Blood: The Last Vampire (2000) poster

Blood: The Last Vampire (2000)

Rating:


Japan. 2000.

Crew

Director – Hiroyuki Kitakubo, Screenplay – Kenji Kamiyama, Technical Director – Shinji Takagi, Music – Yoshihiro Ike, Animation Director – Kazuchika Kise, Director of Visual Concept – Hisashi Ezura, 3D CGI – Tokumitsu Kifune, Character Design – Katsuya Terada. Production Company – Production I.G./SVW-SCEI-IG Plus-IPA.

Voices

Youki Kudoh (Saya)


Plot

Japan, 1956. The vampire Saya is employed by a covert American force that is dedicated to wiping out demons. She is sent undercover as a pupil to the school at the Yokota American military base. There she exposes two demons posing as schoolgirls. As the fight to kill the demons escalates into bloody violence, an innocent school nurse is drawn into the conflict.


It is not the general policy of this site to review short films (films under one hour in length). One exception should be made for Blood: The Last Vampire. Firstly, because it has been released on video as though it were a feature-length film, even though it is only 45 minutes in length. (It is combined with a ‘making of’ featurette, which is nearly as long as the film, to pad the running time out, but this is a cheat). Secondly so, because it is an anime of exceptional artistry.

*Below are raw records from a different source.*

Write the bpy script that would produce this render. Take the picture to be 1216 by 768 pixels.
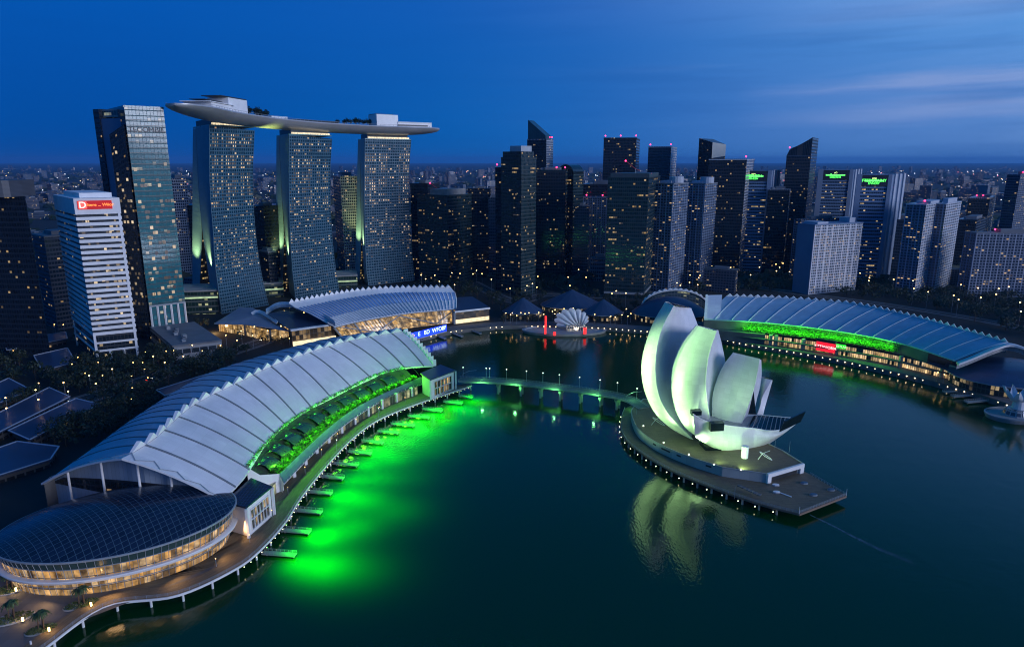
import bpy, bmesh, math, random
from math import sin, cos, pi, radians, atan2, sqrt, floor
from mathutils import Vector, Matrix
from mathutils.geometry import tessellate_polygon
for o in list(bpy.data.objects): bpy.data.objects.remove(o)
SC = bpy.context.scene
COL = SC.collection
rnd = random.Random(7)
V = Vector
# ------------------------------------------------------------------ camera
H = 150.0                       # metres above the water
FPX, PITCH = 810.7, math.atan(193/810.7)
sp, cp = sin(PITCH), cos(PITCH)
camd = bpy.data.cameras.new('camera'); cam = bpy.data.objects.new('camera', camd); COL.objects.link(cam)
camd.lens, camd.sensor_width = 24.0, 36.0
camd.clip_start, camd.clip_end = 1.0, 200000.0
cam.location = (0, 0, H); cam.rotation_euler = (pi/2-PITCH, 0, 0)
SC.camera = cam
# ------------------------------------------------------------------ colour management, sampling
SC.view_settings.view_transform = 'Standard'; SC.view_settings.look = 'None'
SC.view_settings.exposure = 0.0; SC.view_settings.gamma = 1.0; SC.view_settings.use_curve_mapping = False
SC.render.engine = 'CYCLES'
SC.cycles.use_denoising = True; SC.cycles.filter_width = 1.1
SC.cycles.max_bounces = 5; SC.cycles.diffuse_bounces = 2; SC.cycles.glossy_bounces = 3
SC.cycles.transmission_bounces = 3; SC.cycles.volume_bounces = 0; SC.cycles.transparent_max_bounces = 6
SC.cycles.sample_clamp_indirect = 3.0; SC.cycles.sample_clamp_direct = 0
SC.cycles.caustics_reflective = False; SC.cycles.caustics_refractive = False
# ------------------------------------------------------------------ dusk sky
GLOW = V((0.84, -0.50, 0.21)).normalized()        # where the last light comes from (right, behind the camera)
W = bpy.data.worlds.new('World'); SC.world = W; W.use_nodes = True
def world():
    nt = W.node_tree; N = nt.nodes; L = nt.links; N.clear()
    out = N.new('ShaderNodeOutputWorld'); bg = N.new('ShaderNodeBackground'); L.new(bg.outputs[0], out.inputs[0])
    tc = N.new('ShaderNodeTexCoord'); nrm = N.new('ShaderNodeVectorMath'); nrm.operation = 'NORMALIZE'; L.new(tc.outputs['Generated'], nrm.inputs[0])
    sep = N.new('ShaderNodeSeparateXYZ'); L.new(nrm.outputs[0], sep.inputs[0])
    def M(op, a, b=None, c=None):
        n = N.new('ShaderNodeMath'); n.operation = op
        for i, x in enumerate((a, b, c)):
            if x is None: continue
            if isinstance(x, (int, float)): n.inputs[i].default_value = x
            else: L.new(x, n.inputs[i])
        return n.outputs[0]
    def ramp(val, stops, ip='LINEAR'):
        r = N.new('ShaderNodeValToRGB'); r.color_ramp.interpolation = ip; e = r.color_ramp.elements
        while len(e) < len(stops): e.new(0.5)
        for k, (p, c) in enumerate(stops): e[k].position = p; e[k].color = (*c, 1)
        L.new(val, r.inputs[0]); return r.outputs[0]
    def mix(f, a, b, mode='MIX'):
        m = N.new('ShaderNodeMix'); m.data_type = 'RGBA'; m.blend_type = mode
        if isinstance(f, (int, float)): m.inputs[0].default_value = f
        else: L.new(f, m.inputs[0])
        for s, x in ((6, a), (7, b)):
            if isinstance(x, tuple): m.inputs[s].default_value = (*x, 1)
            else: L.new(x, m.inputs[s])
        return m.outputs[2]
    X, Y, Z = sep.outputs
    el = M('ADD', M('MULTIPLY', Z, 2.0), 0.0)                       # 0 at the horizon, 0.42 at the top of the frame
    left = ramp(el, [(0.0, (.0004, .068, .320)), (.06, (.0002, .073, .350)), (.22, (.0, .080, .395)), (.42, (.0, .092, .450)), (.75, (.0, .085, .36)), (1, (.0, .085, .30))])
    right = ramp(el, [(0.0, (.100, .260, .610)), (.06, (.105, .250, .600)), (.16, (.095, .260, .640)), (.30, (.090, .290, .700)), (.42, (.170, .380, .800)), (.75, (.04, .20, .60)), (1, (.0, .10, .34))])
    az = M('MULTIPLY_ADD', X, 0.88, 0.46)
    azr = ramp(az, [(0.0, (0, 0, 0)), (.36, (0,)*3), (.55, (.10,)*3), (.72, (.45,)*3), (.95, (1,)*3)], 'B_SPLINE')
    midc = ramp(el, [(0.0, (.0, .112, .430)), (.06, (.0, .120, .460)), (.22, (.002, .110, .455)), (.42, (.004, .105, .470)), (.75, (.0, .09, .38)), (1, (.0, .085, .30))])
    sky = mix(azr, mix(ramp(az, [(-.0, (0, 0, 0)), (.12, (.12,)*3), (.36, (.85,)*3), (.5, (1,)*3)], 'B_SPLINE'), left, midc), right)
    # long flat cloud streaks, mostly on the right
    mp = N.new('ShaderNodeCombineXYZ'); L.new(M('ARCTAN2', X, Y), mp.inputs[0]); L.new(M('MULTIPLY', M('SUBTRACT', Z, M('MULTIPLY', X, 0.05)), 11), mp.inputs[1])
    nz = N.new('ShaderNodeTexNoise'); nz.inputs['Scale'].default_value = 2.3; nz.inputs['Detail'].default_value = 6; nz.inputs['Roughness'].default_value = .55; nz.inputs['Distortion'].default_value = .5
    L.new(mp.outputs[0], nz.inputs['Vector'])
    cl = ramp(nz.outputs[0], [(.50, (0, 0, 0)), (.64, (.35,)*3), (.80, (.6,)*3)])
    clm = M('MULTIPLY', cl, M('MULTIPLY', azr, ramp(el, [(0, (.1,)*3), (.07, (.5,)*3), (.14, (.9,)*3), (.30, (.45,)*3), (.45, (.7,)*3), (1, (0, 0, 0))])))
    ccol = ramp(el, [(0, (.13, .27, .60)), (.16, (.20, .36, .72)), (.40, (.19, .42, .86))])
    sky = mix(clm, sky, ccol)
    # two thin bright streaks low on the right
    nz3 = N.new('ShaderNodeTexNoise'); nz3.inputs['Scale'].default_value = 2.0; nz3.inputs['Detail'].default_value = 5; nz3.inputs['Roughness'].default_value = .6
    mp3 = N.new('ShaderNodeCombineXYZ'); L.new(M('MULTIPLY_ADD', M('ARCTAN2', X, Y), 2.2, 1.7), mp3.inputs[0]); L.new(M('MULTIPLY', Z, 34), mp3.inputs[1]); L.new(mp3.outputs[0], nz3.inputs['Vector'])
    zz = M('SUBTRACT', M('SUBTRACT', Z, M('MULTIPLY', X, .042)), M('MULTIPLY', M('SUBTRACT', nz3.outputs[0], .5), .035))
    def band(c, w): return M('POWER', M('MAXIMUM', M('SUBTRACT', 1, M('ABSOLUTE', M('DIVIDE', M('SUBTRACT', zz, c), w))), 0), 1.5)
    bands = M('MULTIPLY', M('ADD', M('MULTIPLY', band(.070, .017), .85), M('ADD', M('MULTIPLY', band(.040, .022), .60), M('MULTIPLY', band(.155, .03), .35))), ramp(az, [(.72, (0, 0, 0)), (.90, (.85,)*3), (1, (1,)*3)]))
    sky = mix(M('MINIMUM', bands, .62), sky, (.27, .37, .68))
    # a second, darker bank of streaks
    nz2 = N.new('ShaderNodeTexNoise'); nz2.inputs['Scale'].default_value = 3.4; nz2.inputs['Detail'].default_value = 5
    mp2 = N.new('ShaderNodeCombineXYZ'); L.new(M('MULTIPLY_ADD', M('ARCTAN2', X, Y), 1.0, 7.3), mp2.inputs[0]); L.new(M('MULTIPLY', Z, 13), mp2.inputs[1]); L.new(mp2.outputs[0], nz2.inputs['Vector'])
    dk = ramp(nz2.outputs[0], [(.50, (0, 0, 0)), (.66, (.75,)*3)])
    sky = mix(M('MULTIPLY', dk, M('MULTIPLY_ADD', azr, .30, .10)), sky, mix(azr, (.0, .058, .30), (.026, .115, .40)))
    # afterglow behind the camera to the right
    dt = N.new('ShaderNodeVectorMath'); dt.operation = 'DOT_PRODUCT'; L.new(nrm.outputs[0], dt.inputs[0]); dt.inputs[1].default_value = V((GLOW.x, GLOW.y, .06)).normalized()
    g = M('MULTIPLY', M('POWER', M('MAXIMUM', dt.outputs['Value'], 0), 12), M('POWER', M('MAXIMUM', M('SUBTRACT', 1, M('ABSOLUTE', Z)), 0), 3))
    glow = mix(g, (0, 0, 0), (.75, .58, .60))
    # physical sky, sun just under the horizon
    st = N.new('ShaderNodeTexSky'); st.sky_type = 'NISHITA'; st.sun_disc = False
    st.sun_elevation = radians(-2); st.sun_rotation = atan2(GLOW.x, GLOW.y)
    nish = mix(1.0, st.outputs[0], (.006, .01, .012), 'MULTIPLY')
    sky = mix(1.0, mix(1.0, sky, glow, 'ADD'), nish, 'ADD')
    # below the horizon: dark
    sky = mix(M('GREATER_THAN', Z, -0.004), (.001, .02, .07), sky)
    L.new(sky, bg.inputs[0]); bg.inputs[1].default_value = SKY_GAIN
SKY_GAIN = 1.0
world()
sund = bpy.data.lights.new('sun', 'SUN'); sun = bpy.data.objects.new('sun', sund); COL.objects.link(sun)
sund.energy = 1.75; sund.angle = radians(24); sund.color = (.76, .80, 1.0)
sun.rotation_euler = GLOW.to_track_quat('Z', 'Y').to_euler(); sun.location = (300, -200, 400)
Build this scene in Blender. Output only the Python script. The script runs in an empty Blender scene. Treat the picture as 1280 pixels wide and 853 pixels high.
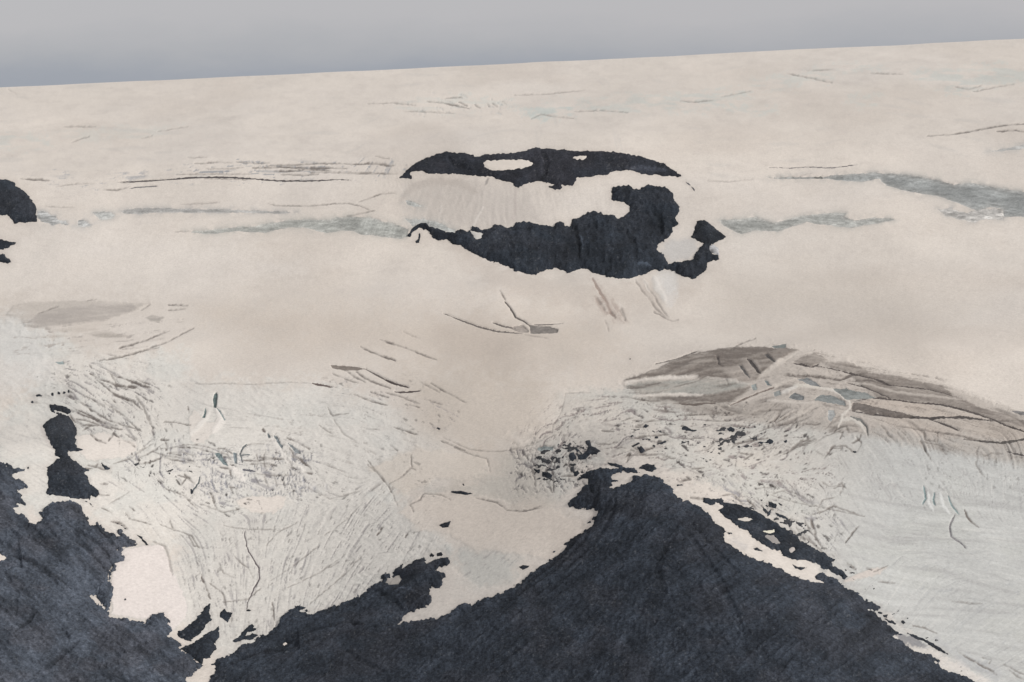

The basic concept of Blood: The Last Vampire falls somewhere between a traditional demon war anime such as Wicked City (1987) and Legend of the Overfiend (1989) and the stylised swordplay of Highlander (1986) and the dense hyperreal detail of a modern reworking of a film noir. It reminds of the then recent anime Jin-Roh: The Wolf Brigade (1998), which also came from the same production company Production I.G. and was scripted by Blood: The Last Vampire‘s executive producer Mamoru Oshii, the director of Ghost in the Shell (1995) and Avalon (2001). Both Blood: The Last Vampire and Jin-Roh feature a similar post-War Japan as setting and concern an organised covert taskforce hunting supernatural monsters. Both films are also stylistically similar in their focus on banal and rundown everyday backgrounds of the post-War period. That said, Blood: The Last Vampire works better as a story than Jin-Roh did.

The quality of animation is stunning – especially in the fact that such artistry has been placed into a non-commercial format such as the short feature. When the bomber comes over the screen to land at the airbase early on, one not only sees it move in breathtaking 3D detail but also hears the full effect of it on the stereo soundtrack. There is a stunning opening sequence, cut in between the credits, set in a railway station. The film drinks in the slow minutiae of detail of the station and as the train starts moving, before exploding out into action in a dazzling pullback down the length of the carriage as the heroine comes after and kills a creature amid the strobing flashes of half-light.

The demon-hunting vampire schoolgirl Saya in Blood: The Last Vampire (2000)
The demon-hunting vampire schoolgirl Saya

The film draws a striking bleakness and lack of sentimentality out of its characters. Particularly good is the character of the unnamed Japanese schoolteacher who is drawn into the action as an innocent bystander – her uncomprehending fear has immense conviction. The short climaxes on a stunning action sequence with the heroine and schoolteacher trapped in a burning airplane hangar, with the heroine fighting off the demons with a spade as they break in through the skylight, the near-catatonic teacher going to shoot herself, the dazzling image of the demon unfurling its wings and flying off from the roof of the hangar, and the heroine racing aboard a Jeep as the demon attempts to flee by catching onto the wing of a bomber as it takes off.

Blood: The Last Vampire is a film that one almost wishes was a feature-length film. Certainly, the plot is underdeveloped – one wishes more time had been spent fleshing out who the heroine is, how she came to be the last vampire of the title (which is never actually referred to or explained in the film itself), her relationship with the American secret service and in explaining what the demonic forces are. The film is notedly made with a political edge – being set around the US military occupation of Japan immediately post-World War II. It is cautiously questioning of this, although the fact that the heroine works for a covert US military agency does tend to muddy the message.

It is also hard to know what to make of the final image on the planes taking off to start the Vietnam War – are we meant to find a correlation between the war with the demons and US foreign policy in Southeast Asia in the coming decade? It is not clear what this Vietnam War coda represents on a symbolic level. It is a political point that seems akin to Edward D. Wood Jr’s ending Bride of the Monster (1955) on an atomic bomb blast unrelated to anything else just because his backer wanted to make a message. The film is also peculiarly bilingual, with the characters voices vying between both Japanese and English.

The film was later given a feature-length live-action English-language remake Blood: The Last Vampire (2009).

Director Hiroyuki Kitakubo had previously directed the A Tale of Two Robots Chapter 3: Foreign Invasion episode of the anime anthology Robot Carnival (1987) and made his feature-length debut as Katsuhiro Otomo’s replacement on Roujin Z (1991).